Data =
>> start

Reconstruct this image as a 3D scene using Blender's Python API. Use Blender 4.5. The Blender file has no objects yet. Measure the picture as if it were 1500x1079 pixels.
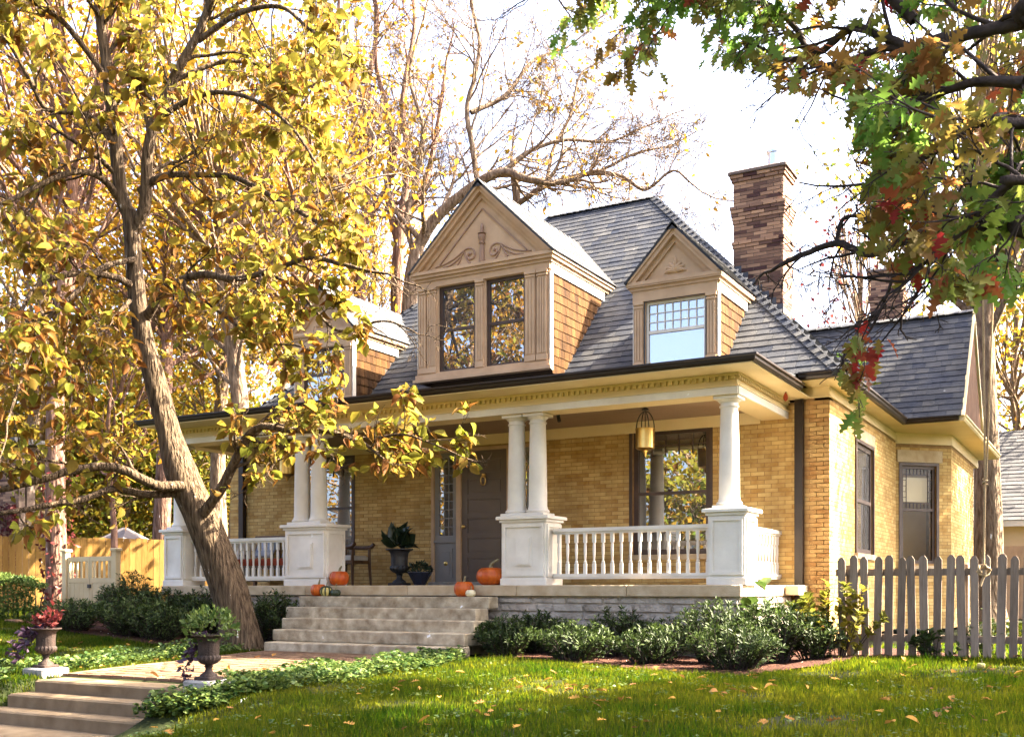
import bpy, math, random
import numpy as np
from mathutils import Vector, Matrix, noise as mnoise
rad = math.radians
C = bpy.context.scene.collection
sc = bpy.context.scene
# ------------------------------------------------------------------ camera, sky, sun, exposure
CAM = (4.622, -14.045, 1.0); YAW = rad(29.5); FPX = 1564.0; HZ = 862.0
cam = bpy.data.cameras.new('camera'); camo = bpy.data.objects.new('camera', cam); C.objects.link(camo)
camo.location = CAM; camo.rotation_euler = (rad(90), 0, YAW)
cam.sensor_width = 36; cam.lens = 36*FPX/1500; cam.shift_y = (HZ-539.5)/1500
cam.clip_end = 2000; cam.clip_start = 0.1
sc.camera = camo
SUN_AZ = rad(34); SUN_EL = rad(43)            # azimuth from +X towards +Y
sdir = Vector((math.cos(SUN_EL)*math.cos(SUN_AZ), math.cos(SUN_EL)*math.sin(SUN_AZ), math.sin(SUN_EL)))
world = bpy.data.worlds.new('World'); sc.world = world; world.use_nodes = True
wn = world.node_tree; bgn = wn.nodes['Background']
skyn = wn.nodes.new('ShaderNodeTexSky'); skyn.sky_type = 'NISHITA'; skyn.sun_disc = False
skyn.sun_elevation = SUN_EL; skyn.sun_rotation = math.atan2(sdir.x, sdir.y)
skyn.air_density = 0.6; skyn.dust_density = 7.0; skyn.ozone_density = 0.3
wn.links.new(skyn.outputs[0], bgn.inputs[0]); bgn.inputs[1].default_value = 0.115
sl = bpy.data.lights.new('sun', 'SUN'); sl.energy = 5.0; sl.angle = rad(0.5); sl.color = (1.0, 0.87, 0.66)
so = bpy.data.objects.new('sun', sl); C.objects.link(so); so.rotation_euler = (-sdir).to_track_quat('-Z', 'Y').to_euler()
sc.view_settings.view_transform = 'Standard'; sc.view_settings.look = 'None'
sc.view_settings.exposure = 3.58; sc.view_settings.gamma = 1.0
sc.render.engine = 'CYCLES'
sc.cycles.max_bounces = 8; sc.cycles.transmission_bounces = 6; sc.cycles.transparent_max_bounces = 8
sc.cycles.sample_clamp_indirect = 5.0; sc.cycles.caustics_reflective = False; sc.cycles.caustics_refractive = False

RNG = np.random.default_rng(7); random.seed(7)
cA, sA = math.cos(YAW), math.sin(YAW)
def px(x, y, D):                              # the point at depth D metres along the view seen at photo pixel (x, y)
    u = (x-750)/FPX; v = -(y-HZ)/FPX
    return np.array((CAM[0]+D*(-sA+u*cA), CAM[1]+D*(cA+u*sA), CAM[2]+D*v))
def to_px(P):
    P = np.asarray(P); a = P[..., 0]-CAM[0]; b = P[..., 1]-CAM[1]
    D = -a*sA+b*cA; u = a*cA+b*sA
    return 750+FPX*u/D, HZ-FPX*(P[..., 2]-CAM[2])/D, D
def sst(x, a, b):
    t = np.clip((x-a)/(b-a), 0, 1); return t*t*(3-2*t)
def gz(X, Y):                                 # terrain height
    X = np.asarray(X, float); Y = np.asarray(Y, float)
    z = 0.05 - 0.0135*np.clip(-2.5-Y, 0, 4) - 0.055*np.clip(-6.5-Y, 0, 6)
    z = z - 0.28*sst(-Y, 6.5, 7.5)*sst(-X, 1.2, 3.0)*sst(Y, -10.5, -7.5)
    z = z - 0.42*sst(-Y, 6.02, 6.3)*sst(X, -5.85, -5.55)*sst(-X, 3.25, 3.55)*sst(Y, -7.9, -7.1)
    z = z + 0.055*np.clip(-X-7.2, 0, 9)*sst(Y, -6.5, -2.0)
    z = z + 0.11*sst(X, 0.6, 2.0)*sst(Y, -3.0, -0.8)
    z = z + 0.02*np.sin(X*1.1+0.4)*np.sin(Y*0.9)*sst(-Y, 2.2, 3.2)*(1-sst(-Y, 9, 11))
    return z

# ------------------------------------------------------------------ materials
def mat(name, cols, rough=0.6, scale=6.0, var=0.0, bump=0.0, bscale=60.0, spec=0.5, metal=0.0, trans=0.0, attr=None,
        stretch=(1, 1, 1), detail=4.0, coat=0.0, tcol=None, bdist=0.02, blotch=0.0, bl=0.9):
    m = bpy.data.materials.new(name); m.use_nodes = True
    nt = m.node_tree; N = nt.nodes; L = nt.links
    bs = N['Principled BSDF']; out = N['Material Output']
    bs.inputs['Roughness'].default_value = rough; bs.inputs['Specular IOR Level'].default_value = spec
    bs.inputs['Metallic'].default_value = metal
    if coat: bs.inputs['Coat Weight'].default_value = coat; bs.inputs['Coat Roughness'].default_value = 0.1
    geo = N.new('ShaderNodeNewGeometry'); mp = N.new('ShaderNodeMapping'); mp.inputs['Scale'].default_value = stretch
    L.new(geo.outputs['Position'], mp.inputs['Vector'])
    nz = N.new('ShaderNodeTexNoise'); nz.inputs['Scale'].default_value = scale; nz.inputs['Detail'].default_value = detail
    L.new(mp.outputs[0], nz.inputs['Vector'])
    fac = nz.outputs['Fac']
    mr = N.new('ShaderNodeMapRange'); mr.inputs['From Min'].default_value = 0.28; mr.inputs['From Max'].default_value = 0.72
    L.new(fac, mr.inputs['Value']); fac = mr.outputs[0]
    if attr or var > 0:
        if attr:
            at = N.new('ShaderNodeAttribute'); at.attribute_name = attr; r = at.outputs['Fac']
        else:
            oi = N.new('ShaderNodeObjectInfo'); ml = N.new('ShaderNodeMath'); ml.operation = 'MULTIPLY_ADD'
            ml.inputs[1].default_value = 7.31
            L.new(oi.outputs['Random'], ml.inputs[0]); L.new(geo.outputs['Random Per Island'], ml.inputs[2])
            fr = N.new('ShaderNodeMath'); fr.operation = 'FRACT'; L.new(ml.outputs[0], fr.inputs[0]); r = fr.outputs[0]
        mx = N.new('ShaderNodeMix'); mx.data_type = 'FLOAT'; mx.inputs['Factor'].default_value = var if var > 0 else 0.8
        L.new(fac, mx.inputs['A']); L.new(r, mx.inputs['B']); fac = mx.outputs['Result']
    cr = N.new('ShaderNodeValToRGB'); els = cr.color_ramp.elements
    n = len(cols)
    for i, c in enumerate(cols):
        p = i/max(1, n-1)
        e = els[0] if i == 0 else (els[1] if i == n-1 and n > 1 else els.new(p))
        e.position = p; e.color = (*c, 1)
    if n == 1: els[1].color = (*cols[0], 1)
    L.new(fac, cr.inputs['Fac']); col = cr.outputs[0]
    if blotch:                                 # stains and weathering: large soft patches in the colour
        b1 = N.new('ShaderNodeTexNoise'); b1.inputs['Scale'].default_value = bl; b1.inputs['Detail'].default_value = 9; b1.inputs['Roughness'].default_value = 0.65
        L.new(mp.outputs[0], b1.inputs['Vector']); b2 = N.new('ShaderNodeMapRange'); b2.inputs['From Min'].default_value = 0.35; b2.inputs['From Max'].default_value = 0.62
        b2.inputs['To Min'].default_value = 1-blotch; b2.inputs['To Max'].default_value = 1.0; L.new(b1.outputs['Fac'], b2.inputs['Value'])
        b3 = N.new('ShaderNodeVectorMath'); b3.operation = 'SCALE'; L.new(col, b3.inputs[0]); L.new(b2.outputs[0], b3.inputs['Scale']); col = b3.outputs[0]
    L.new(col, bs.inputs['Base Color'])
    if bump:
        bz = N.new('ShaderNodeTexNoise'); bz.inputs['Scale'].default_value = bscale; bz.inputs['Detail'].default_value = 3
        L.new(mp.outputs[0], bz.inputs['Vector'])
        bp = N.new('ShaderNodeBump'); bp.inputs['Strength'].default_value = bump; bp.inputs['Distance'].default_value = bdist
        L.new(bz.outputs['Fac'], bp.inputs['Height']); L.new(bp.outputs[0], bs.inputs['Normal'])
    if trans:
        tr = N.new('ShaderNodeBsdfTranslucent'); ms = N.new('ShaderNodeMixShader'); ms.inputs[0].default_value = trans
        if tcol:
            mm = N.new('ShaderNodeMix'); mm.data_type = 'RGBA'; mm.blend_type = 'MULTIPLY'; mm.inputs['Factor'].default_value = 1
            L.new(cr.outputs[0], mm.inputs['A']); mm.inputs['B'].default_value = (*tcol, 1); L.new(mm.outputs['Result'], tr.inputs['Color'])
        else: L.new(cr.outputs[0], tr.inputs['Color'])
        L.new(bs.outputs[0], ms.inputs[1]); L.new(tr.outputs[0], ms.inputs[2]); L.new(ms.outputs[0], out.inputs['Surface'])
    return m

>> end

Required task = Copy all lines from the material that include "objects".

Answer in full =
Reconstruct this image as a 3D scene using Blender's Python API. Use Blender 4.5. The Blender file has no objects yet. Measure the picture as if it were 1500x1079 pixels.
cam = bpy.data.cameras.new('camera'); camo = bpy.data.objects.new('camera', cam); C.objects.link(camo)
so = bpy.data.objects.new('sun', sl); C.objects.link(so); so.rotation_euler = (-sdir).to_track_quat('-Z', 'Y').to_euler()